MANAGER: We have to keep challenging each other

Having had such a good start to the season the easy thing to do at the first sighting of even the slightest hint of a tough spell would be to hit the panic button and rip up the playbook, but that’s far from the case here at Brunton Park with current manager Paul Simpson preferring more of a level-headed approach.

That, indeed, is something he’s advocated from day one, often putting the brakes on if talk of ply-offs has popped into the conversation and, on the flip side, demanding a positive approach when results have gone the other way.

“I don’t think there’s any complacency around the place, but I do think it’s human nature, and this isn’t a slight on any one person or any group of people, but especially in our country we’re absolutely guilty of this, we all get really carried away when things start to go well,” he said.

“Maybe we don’t continue to do the things that got us there that causes the blip, but I’m not sure that it can be said that it’s complacency that brings it on.

“What we have to do is keep challenging each other and our ourselves to maintain standards. That’s what it’s all about.

“In footballing terms it’s maintaining standards off the grass in the way you live your life, the travelling you do, the food you’re eating, the drinks you have, the training and recovery, and then you have to bring all of that together to perform in the games.

“We’ve just gone away from some of them - not all of them - for whatever reason and we have to get back to it. It is a ‘we’ because it’s about us and what we do together.

“We’re all in it together, that’s the whole football club. We saw over a thousand fans on Tuesday so they’re with us as well.
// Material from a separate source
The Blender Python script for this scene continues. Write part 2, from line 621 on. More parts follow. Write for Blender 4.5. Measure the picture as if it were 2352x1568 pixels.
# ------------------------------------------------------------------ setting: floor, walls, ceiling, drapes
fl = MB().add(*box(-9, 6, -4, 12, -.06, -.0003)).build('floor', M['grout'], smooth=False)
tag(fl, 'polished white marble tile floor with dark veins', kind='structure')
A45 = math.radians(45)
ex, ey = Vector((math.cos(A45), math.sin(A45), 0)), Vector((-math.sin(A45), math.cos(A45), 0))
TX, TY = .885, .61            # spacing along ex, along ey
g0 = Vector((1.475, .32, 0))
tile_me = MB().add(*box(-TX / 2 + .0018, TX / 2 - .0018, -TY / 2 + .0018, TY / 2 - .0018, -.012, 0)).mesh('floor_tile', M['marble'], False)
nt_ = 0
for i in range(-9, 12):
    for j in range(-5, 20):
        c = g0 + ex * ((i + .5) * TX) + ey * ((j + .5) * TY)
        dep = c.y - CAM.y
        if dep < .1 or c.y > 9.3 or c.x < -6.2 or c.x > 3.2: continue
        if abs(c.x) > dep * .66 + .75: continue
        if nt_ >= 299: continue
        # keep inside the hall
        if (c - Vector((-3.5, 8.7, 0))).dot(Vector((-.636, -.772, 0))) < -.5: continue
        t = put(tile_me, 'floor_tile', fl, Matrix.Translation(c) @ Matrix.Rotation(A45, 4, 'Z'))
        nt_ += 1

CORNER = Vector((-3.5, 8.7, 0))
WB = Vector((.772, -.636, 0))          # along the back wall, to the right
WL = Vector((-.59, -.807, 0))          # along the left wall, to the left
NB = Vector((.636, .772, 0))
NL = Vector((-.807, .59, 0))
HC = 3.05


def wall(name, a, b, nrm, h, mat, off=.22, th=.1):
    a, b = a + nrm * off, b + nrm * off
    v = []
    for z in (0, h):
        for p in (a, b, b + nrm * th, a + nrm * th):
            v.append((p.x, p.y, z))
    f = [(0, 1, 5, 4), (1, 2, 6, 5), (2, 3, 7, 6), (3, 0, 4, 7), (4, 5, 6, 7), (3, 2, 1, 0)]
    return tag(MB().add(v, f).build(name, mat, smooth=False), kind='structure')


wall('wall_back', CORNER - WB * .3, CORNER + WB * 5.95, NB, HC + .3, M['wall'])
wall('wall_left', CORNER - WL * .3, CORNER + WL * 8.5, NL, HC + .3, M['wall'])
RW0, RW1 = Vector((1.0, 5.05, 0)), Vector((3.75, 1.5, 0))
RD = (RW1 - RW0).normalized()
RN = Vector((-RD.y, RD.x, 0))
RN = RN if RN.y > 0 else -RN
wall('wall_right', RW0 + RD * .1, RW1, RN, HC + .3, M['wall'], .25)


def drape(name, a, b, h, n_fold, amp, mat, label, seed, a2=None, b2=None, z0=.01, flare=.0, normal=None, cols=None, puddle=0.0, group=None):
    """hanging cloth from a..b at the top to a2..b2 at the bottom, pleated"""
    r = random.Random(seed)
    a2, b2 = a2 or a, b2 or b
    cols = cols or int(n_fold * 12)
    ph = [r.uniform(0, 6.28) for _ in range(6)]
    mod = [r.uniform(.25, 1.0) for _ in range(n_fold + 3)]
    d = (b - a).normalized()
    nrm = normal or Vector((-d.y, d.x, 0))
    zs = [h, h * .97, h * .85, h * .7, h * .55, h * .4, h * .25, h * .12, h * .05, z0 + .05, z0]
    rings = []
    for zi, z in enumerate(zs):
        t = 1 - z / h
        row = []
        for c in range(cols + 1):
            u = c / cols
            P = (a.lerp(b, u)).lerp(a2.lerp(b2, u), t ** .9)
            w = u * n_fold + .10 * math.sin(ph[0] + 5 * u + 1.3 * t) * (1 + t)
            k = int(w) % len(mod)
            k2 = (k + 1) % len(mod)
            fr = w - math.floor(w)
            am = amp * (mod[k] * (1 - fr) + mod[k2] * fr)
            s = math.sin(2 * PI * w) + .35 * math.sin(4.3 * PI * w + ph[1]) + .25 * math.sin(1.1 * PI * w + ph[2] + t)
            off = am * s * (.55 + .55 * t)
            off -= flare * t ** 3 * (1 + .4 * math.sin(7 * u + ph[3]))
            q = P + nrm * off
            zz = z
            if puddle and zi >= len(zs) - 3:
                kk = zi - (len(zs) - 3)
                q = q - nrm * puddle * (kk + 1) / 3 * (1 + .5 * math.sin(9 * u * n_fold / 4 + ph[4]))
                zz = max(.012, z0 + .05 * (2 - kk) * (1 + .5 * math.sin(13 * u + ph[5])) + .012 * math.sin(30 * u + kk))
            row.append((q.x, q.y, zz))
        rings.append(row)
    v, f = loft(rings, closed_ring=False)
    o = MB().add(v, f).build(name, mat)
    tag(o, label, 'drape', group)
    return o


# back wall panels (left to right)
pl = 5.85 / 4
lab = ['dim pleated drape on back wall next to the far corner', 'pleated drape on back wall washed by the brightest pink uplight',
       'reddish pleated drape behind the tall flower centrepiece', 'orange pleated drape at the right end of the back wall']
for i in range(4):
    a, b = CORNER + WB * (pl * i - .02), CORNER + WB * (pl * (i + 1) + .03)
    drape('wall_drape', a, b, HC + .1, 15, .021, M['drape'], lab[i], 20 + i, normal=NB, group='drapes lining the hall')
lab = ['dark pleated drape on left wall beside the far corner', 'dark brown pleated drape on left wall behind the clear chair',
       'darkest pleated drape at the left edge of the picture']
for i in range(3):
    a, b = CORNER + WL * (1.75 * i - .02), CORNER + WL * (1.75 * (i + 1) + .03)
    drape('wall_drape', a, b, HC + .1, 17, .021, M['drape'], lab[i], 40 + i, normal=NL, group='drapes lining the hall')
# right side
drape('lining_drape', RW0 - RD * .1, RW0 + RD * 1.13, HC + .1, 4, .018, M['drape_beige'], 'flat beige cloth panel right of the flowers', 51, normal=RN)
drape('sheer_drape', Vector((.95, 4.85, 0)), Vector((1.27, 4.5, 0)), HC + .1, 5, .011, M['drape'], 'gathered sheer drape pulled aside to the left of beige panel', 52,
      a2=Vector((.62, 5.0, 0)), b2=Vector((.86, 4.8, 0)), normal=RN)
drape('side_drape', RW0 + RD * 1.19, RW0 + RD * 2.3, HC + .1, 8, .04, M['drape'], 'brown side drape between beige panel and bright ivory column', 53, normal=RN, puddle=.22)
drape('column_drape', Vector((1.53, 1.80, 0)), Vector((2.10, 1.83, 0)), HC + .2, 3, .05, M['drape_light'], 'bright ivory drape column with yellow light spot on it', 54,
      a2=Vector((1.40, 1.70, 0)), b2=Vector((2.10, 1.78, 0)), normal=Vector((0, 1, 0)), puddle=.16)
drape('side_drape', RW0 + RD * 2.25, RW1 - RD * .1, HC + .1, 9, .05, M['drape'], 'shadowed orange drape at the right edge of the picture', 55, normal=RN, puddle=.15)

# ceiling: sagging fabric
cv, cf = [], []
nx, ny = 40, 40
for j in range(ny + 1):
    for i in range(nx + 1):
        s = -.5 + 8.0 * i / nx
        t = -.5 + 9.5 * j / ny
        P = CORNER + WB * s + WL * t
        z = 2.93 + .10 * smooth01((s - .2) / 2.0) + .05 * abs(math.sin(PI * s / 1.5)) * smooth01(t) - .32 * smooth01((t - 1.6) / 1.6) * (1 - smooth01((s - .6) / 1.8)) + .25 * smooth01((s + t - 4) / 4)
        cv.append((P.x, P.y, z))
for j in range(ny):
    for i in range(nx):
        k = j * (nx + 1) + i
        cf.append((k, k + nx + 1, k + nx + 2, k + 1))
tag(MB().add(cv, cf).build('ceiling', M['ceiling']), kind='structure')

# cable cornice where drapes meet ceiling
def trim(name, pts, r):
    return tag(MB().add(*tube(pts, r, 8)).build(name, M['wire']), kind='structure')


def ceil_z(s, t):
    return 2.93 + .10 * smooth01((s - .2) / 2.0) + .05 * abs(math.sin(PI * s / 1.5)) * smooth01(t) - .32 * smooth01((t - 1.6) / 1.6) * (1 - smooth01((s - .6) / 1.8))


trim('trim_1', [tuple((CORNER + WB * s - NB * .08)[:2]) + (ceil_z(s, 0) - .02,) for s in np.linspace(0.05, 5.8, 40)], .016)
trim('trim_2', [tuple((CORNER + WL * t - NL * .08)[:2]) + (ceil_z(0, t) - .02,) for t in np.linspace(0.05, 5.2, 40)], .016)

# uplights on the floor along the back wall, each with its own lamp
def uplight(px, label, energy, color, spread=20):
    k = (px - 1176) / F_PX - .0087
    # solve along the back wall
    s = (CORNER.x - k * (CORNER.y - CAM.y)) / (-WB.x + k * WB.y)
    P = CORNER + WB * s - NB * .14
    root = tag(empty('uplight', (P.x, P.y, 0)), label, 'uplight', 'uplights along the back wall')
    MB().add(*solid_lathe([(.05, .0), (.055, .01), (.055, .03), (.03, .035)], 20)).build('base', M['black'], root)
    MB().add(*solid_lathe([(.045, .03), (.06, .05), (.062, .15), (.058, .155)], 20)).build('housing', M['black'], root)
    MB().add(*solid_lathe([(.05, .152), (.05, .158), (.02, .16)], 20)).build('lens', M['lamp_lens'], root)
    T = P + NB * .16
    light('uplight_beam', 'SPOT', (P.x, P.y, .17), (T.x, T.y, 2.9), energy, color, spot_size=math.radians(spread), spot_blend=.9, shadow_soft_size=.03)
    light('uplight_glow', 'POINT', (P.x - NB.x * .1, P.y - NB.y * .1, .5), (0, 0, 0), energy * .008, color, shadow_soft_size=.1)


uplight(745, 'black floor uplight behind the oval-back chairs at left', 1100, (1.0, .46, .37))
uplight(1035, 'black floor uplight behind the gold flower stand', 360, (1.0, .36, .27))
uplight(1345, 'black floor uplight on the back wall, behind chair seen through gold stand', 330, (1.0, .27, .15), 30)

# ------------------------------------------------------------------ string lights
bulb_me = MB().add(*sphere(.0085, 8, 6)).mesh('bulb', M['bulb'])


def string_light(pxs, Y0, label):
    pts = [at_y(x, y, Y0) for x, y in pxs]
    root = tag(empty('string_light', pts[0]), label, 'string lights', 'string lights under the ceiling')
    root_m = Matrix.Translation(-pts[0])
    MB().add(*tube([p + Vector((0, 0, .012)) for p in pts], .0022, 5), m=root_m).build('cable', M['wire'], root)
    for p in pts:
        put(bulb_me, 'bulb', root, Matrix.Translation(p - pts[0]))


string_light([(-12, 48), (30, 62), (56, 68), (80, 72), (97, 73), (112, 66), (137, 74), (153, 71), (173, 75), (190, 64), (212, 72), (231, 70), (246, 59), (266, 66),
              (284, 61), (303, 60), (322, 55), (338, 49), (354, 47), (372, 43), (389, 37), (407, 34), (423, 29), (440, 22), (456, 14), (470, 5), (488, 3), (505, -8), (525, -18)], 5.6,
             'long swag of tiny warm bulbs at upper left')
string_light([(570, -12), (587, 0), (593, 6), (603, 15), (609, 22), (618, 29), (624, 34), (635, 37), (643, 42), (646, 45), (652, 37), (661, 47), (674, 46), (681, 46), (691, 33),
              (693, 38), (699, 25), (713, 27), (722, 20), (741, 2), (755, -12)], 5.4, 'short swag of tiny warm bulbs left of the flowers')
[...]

“I would expect it’ll be a good following again on Saturday but we have to make sure that we keep our standards high and do things right.

“In terms of standards for supporters, we have to make sure their behaviour is right so that we don’t get anything back on the football club. As a team we’ll get our preparations right and look to perform.”

And his insistence that players absent for whatever reason cannot and should not be used as an excuse puts the onus on those who are selected to go out and be at their best, whatever the end result.

“There are things I’ll do for games where if it works it’ll be really good, and things I’ll do when it doesn’t work where it’ll look like a poor decision,” he told us. “When it comes to hindsight, I can’t select the side after I’ve seen the performance, I can’t do it before I get the performance, and that’s why it’s always easy to say at the end of the game that I should have done this, that or the other.

“I have to make those decisions before, and whatever I do it’s for the right reasons. It’s like when I blamed myself for the preparation before the Barrow game, everything was done for the right reasons and, with the benefit of hindsight, it turned out that it was the wrong thing.

“I picked the team on Tuesday for all of the right reasons and it didn’t work for us. I have to try to pick a team for Saturday that is right for us.

“That’s all I can concentrate on, I can’t get concerned with what isn’t available. Whether Hunts is available or not, I can’t get concerned over it. I’d like Ryan Edmondson, Omari Patrick, Ben Barclay, Jordan Gibson – all of these, I could keep going, but they’re not available so why worry about it.

“Let’s just get on with it, let’s deal with it, and whoever gets selected they’re in this group and going to Tranmere because they are a Carlisle United player and I want them to perform to the levels we know they can reach.”

Still sat nicely poised in the table, it’s natural that the mindset can be affected after a run that has seen wins harder to come by.

“Unfortunately, because of what’s gone on over recent years, when things are going well we all enjoy it so much more,” he explained. “Look, I’ve enjoyed it.

“It makes my Saturdays and Tuesdays much better when we win. It makes it tough if we don’t, and that’s why we have to try to keep a level-headed calmness about us.

“On Tuesday I didn’t rant and rave after the game, I didn’t go mad at the players, because I didn’t see that it was the necessary thing to do.

“I have done it on occasion in the past, I’ve had a go at them, but there has to be a good reason. I did it on Saturday at half-time and probably a couple of individuals got it more than others.

“It wasn’t the time for that at Stockport. Firstly I thought they were much better than we were on the night, it’s as simple as that, and I didn’t think we’d done enough.

“There’s no point ranting when that’s the case, it was more about trying to be constructive so that it doesn’t happen again.

“We’ve done that again today. We’ve challenged them to get back to being the best they can be because I don’t think they got anywhere near that on Tuesday.”

On the recipe in use to help that to happen, he said: “The biggest thing is doing the simple things well.

“That’s what we’ve talked about today – getting the basics right. Starting games properly, working harder than the opposition. And passing the ball. It’s really simple.

“The game plan for the whole of this season has been no-risk. Outwork the opposition. Think forward, run forward, play forward. I think it’s fair to say on Tuesday we didn’t do those right.

“Saturday second half against Orient we did, Doncaster we certainly did, we just have to get back to doing those basics properly. There’s no easy fix to it. It’s just about everybody getting back to doing things properly.”